BOOK WITH MULTIPLE AUTHORS

Ward, Geoffrey C., and Ken Burns. 2007. The War: An Intimate History, 1941–1945. New York: Routledge.

Knopf. Heatherton, Joyce, James Fitzgilroy, and Jackson Hsu. 2008. Meteors and Mudslides: A Trip through...

 

CHAPTER IN AN EDITED BOOK

Gould, Glenn. 1984. Streisand as Schwarzkopf. In The Glenn Gould Reader, edited by Tim Page: 308–11. New York: Vintage.

 

JOURNAL ARTICLE

Blair, Walter. 1977. Americanized Comic Braggarts. Critical Inquiry 4 (2): 331–49.

Novak, William J. 2008. The Myth of the ‘Weak’ American State. American Historical Review 113:752–72. doi:10.1086/ahr.113.3.752.

 

Acknowledgements

Any acknowledgements should appear at the end of the first sentence, before notes and references. Cargo requires all Authors in receipt of funding to acknowledge their funding consistently under a separate heading. All research articles should have a funding acknowledgement in the form of a sentence as follows, with the funding agency written out in full, followed by the grant number in square brackets: “This work was supported by the XYZ Foundation [grant number xxx]”.

 

Permissions

Authors are responsible for obtaining copyright holders’ permission to reproduce any illustrations, tables, or figures previously published elsewhere.

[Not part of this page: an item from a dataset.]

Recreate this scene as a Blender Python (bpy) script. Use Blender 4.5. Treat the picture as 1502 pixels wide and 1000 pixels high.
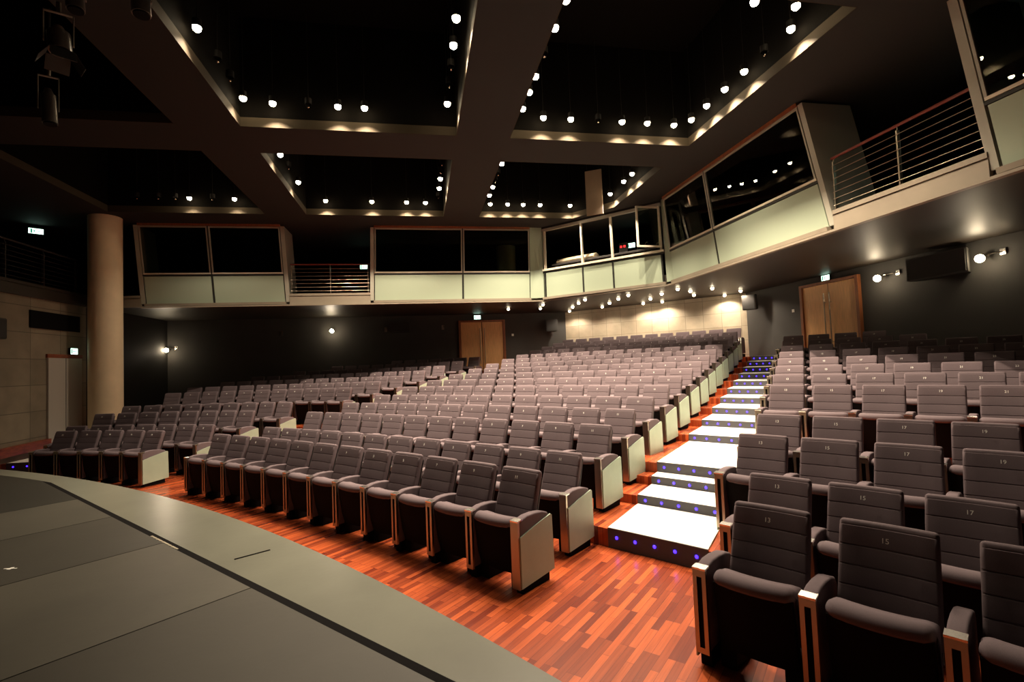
import bpy, bmesh, math, random
from mathutils import Vector, Matrix
random.seed(7)
sc = bpy.context.scene
COL = sc.collection
for o in list(bpy.data.objects):
    bpy.data.objects.remove(o)

# ------------------------------------------------------------------ camera
F_PX, PITCH_C, ROLL_C, EYE = 732.0, 0.0447, -0.0399, 1.927
cp, sp = math.cos(PITCH_C), math.sin(PITCH_C)
fw = Vector((0, cp, sp)); up = Vector((0, -sp, cp)); rt = Vector((1, 0, 0))
cr, sr = math.cos(ROLL_C), math.sin(ROLL_C)
rt2 = cr * rt + sr * up; up2 = -sr * rt + cr * up
cam = bpy.data.cameras.new('camera'); cam.sensor_width = 36.0; cam.lens = F_PX / 1502 * 36
cam.clip_start = 0.05; cam.clip_end = 200
co = bpy.data.objects.new('camera', cam); COL.objects.link(co)
m3 = Matrix((rt2, up2, -fw)).transposed()
co.matrix_world = Matrix.Translation((0, 0, EYE)) @ m3.to_4x4()
sc.camera = co
# ------------------------------------------------------------------ world and exposure (the hall is lit by its own lamps only)
w = bpy.data.worlds.new('world'); sc.world = w; w.use_nodes = True
w.node_tree.nodes['Background'].inputs[0].default_value = (1.0, .8, .6, 1)
w.node_tree.nodes['Background'].inputs[1].default_value = 0.002
sc.view_settings.view_transform = 'Standard'; sc.view_settings.look = 'None'
sc.view_settings.gamma = 1; sc.view_settings.use_curve_mapping = False
sc.view_settings.exposure = 0.0
WARM = (1.0, .82, .62)
P_COFFER, P_SOFFIT, P_WALL = 560, 90, 10     # watts of the lamps' own lights

# ------------------------------------------------------------------ frames
AL = -0.184                                   # direction of the right wall
UE = Vector((math.cos(AL), -math.sin(AL), 0)); VE = Vector((math.sin(AL), math.cos(AL), 0))
def W(u, v, z=0.0):
    p = UE * u + VE * v
    return Vector((p.x, p.y, z))
ROOMZ = math.atan2(UE.y, UE.x)                # z rotation of an object whose x runs along u
BE = 0.611                                    # stage axis azimuth

# ------------------------------------------------------------------ materials
def mat(name, col, rough=.6, metal=0.0, spec=.5, emit=None, es=0.0):
    m = bpy.data.materials.new(name); m.use_nodes = True
    b = m.node_tree.nodes['Principled BSDF']
    b.inputs['Base Color'].default_value = (*col, 1); b.inputs['Roughness'].default_value = rough
    b.inputs['Metallic'].default_value = metal; b.inputs['Specular IOR Level'].default_value = spec
    if emit:
        b.inputs['Emission Color'].default_value = (*emit, 1); b.inputs['Emission Strength'].default_value = es
    return m
def noisy(m, scale, amt, col2=None, bump=0.0, bscale=None, detail=4, vec=None, coord='Object'):
    nt = m.node_tree; b = nt.nodes['Principled BSDF']
    tc = nt.nodes.new('ShaderNodeTexCoord'); mp = nt.nodes.new('ShaderNodeMapping')
    nt.links.new(tc.outputs[coord], mp.inputs[0])
    if vec: mp.inputs['Scale'].default_value = vec
    nz = nt.nodes.new('ShaderNodeTexNoise'); nz.inputs['Scale'].default_value = scale; nz.inputs['Detail'].default_value = detail
    nt.links.new(mp.outputs[0], nz.inputs['Vector'])
    c = b.inputs['Base Color'].default_value[:]
    c2 = (*col2, 1) if col2 else tuple(x * (1 - amt) for x in c[:3]) + (1,)
    r = nt.nodes.new('ShaderNodeValToRGB'); r.color_ramp.elements[0].color = c2; r.color_ramp.elements[1].color = c
    r.color_ramp.elements[0].position = .3; r.color_ramp.elements[1].position = .7
    nt.links.new(nz.outputs['Fac'], r.inputs[0]); nt.links.new(r.outputs[0], b.inputs['Base Color'])
    if bump:
        n2 = nt.nodes.new('ShaderNodeTexNoise'); n2.inputs['Scale'].default_value = bscale or scale * 4; n2.inputs['Detail'].default_value = 6
        nt.links.new(mp.outputs[0], n2.inputs['Vector'])
        bp = nt.nodes.new('ShaderNodeBump'); bp.inputs['Strength'].default_value = bump; bp.inputs['Distance'].default_value = .01
        nt.links.new(n2.outputs['Fac'], bp.inputs['Height']); nt.links.new(bp.outputs[0], b.inputs['Normal'])
    return m
def bricky(name, c1, c2, mortar, bw, rh, rough, rotz=0.0, msize=.004, freq=2, offset=.5, bump=.15, grain=None, plane='XY', rot=None):
    m = mat(name, c1, rough); nt = m.node_tree; b = nt.nodes['Principled BSDF']
    tc = nt.nodes.new('ShaderNodeTexCoord'); mp = nt.nodes.new('ShaderNodeMapping')
    mp.inputs['Rotation'].default_value = rot if rot else (0, 0, rotz)
    nt.links.new(tc.outputs['Object'], mp.inputs[0])
    br = nt.nodes.new('ShaderNodeTexBrick'); br.offset = offset; br.offset_frequency = freq
    br.inputs['Scale'].default_value = 1; br.inputs['Brick Width'].default_value = bw; br.inputs['Row Height'].default_value = rh
    br.inputs['Mortar Size'].default_value = msize; br.inputs['Mortar Smooth'].default_value = .1
    br.inputs['Color1'].default_value = (0, 0, 0, 1); br.inputs['Color2'].default_value = (1, 1, 1, 1); br.inputs['Mortar'].default_value = (0, 0, 0, 1)
    nt.links.new(mp.outputs[0], br.inputs['Vector'])
    r = nt.nodes.new('ShaderNodeValToRGB'); e = r.color_ramp.elements
    e[0].color = (*c2, 1); e[1].color = (*c1, 1)
    nt.links.new(br.outputs['Color'], r.inputs[0])
    out = r.outputs[0]
    if grain:
        gm = nt.nodes.new('ShaderNodeMapping'); gm.inputs['Scale'].default_value = (grain[0], grain[1], 1)
        nt.links.new(mp.outputs[0], gm.inputs[0])
        g = nt.nodes.new('ShaderNodeTexNoise'); g.inputs['Scale'].default_value = 1; g.inputs['Detail'].default_value = 5
        nt.links.new(gm.outputs[0], g.inputs['Vector'])
        mr = nt.nodes.new('ShaderNodeMapRange'); mr.inputs['To Min'].default_value = .6; mr.inputs['To Max'].default_value = 1.35
        nt.links.new(g.outputs['Fac'], mr.inputs['Value'])
        mx = nt.nodes.new('ShaderNodeMix'); mx.data_type = 'RGBA'; mx.blend_type = 'MULTIPLY'; mx.inputs['Factor'].default_value = 1
        nt.links.new(out, mx.inputs[6]); nt.links.new(mr.outputs[0], mx.inputs[7]); out = mx.outputs[2]
    mm = nt.nodes.new('ShaderNodeMix'); mm.data_type = 'RGBA'; mm.inputs[7].default_value = (*mortar, 1)
    nt.links.new(br.outputs['Fac'], mm.inputs[0]); nt.links.new(out, mm.inputs[6]); nt.links.new(mm.outputs[2], b.inputs['Base Color'])
    bp = nt.nodes.new('ShaderNodeBump'); bp.inputs['Strength'].default_value = bump; bp.inputs['Distance'].default_value = .004; bp.invert = True
    nt.links.new(br.outputs['Fac'], bp.inputs['Height']); nt.links.new(bp.outputs[0], b.inputs['Normal'])
    return m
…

After incorporating the comments, the editors ensure final language proofreading and layout for publishing of texts.

 

Journal contributor’s publishing agreement

Before publication, CASA requires the author as the rights holder to sign a Journal Contributor’s Publishing Agreement. CASA’s Journal Contributor’s Publishing Agreement is an exclusive licence agreement, which means that the author retains copyright in the work but grants CASA the sole and exclusive right and licence to publish for the full legal term of copyright. Exceptions may exist where an assignment of copyright is required or preferred by a proprietor other than CASA. In this case, the copyright in the work will be assigned from the author to the society.

Publishing texts in the Cargo journal is open access and free of charge.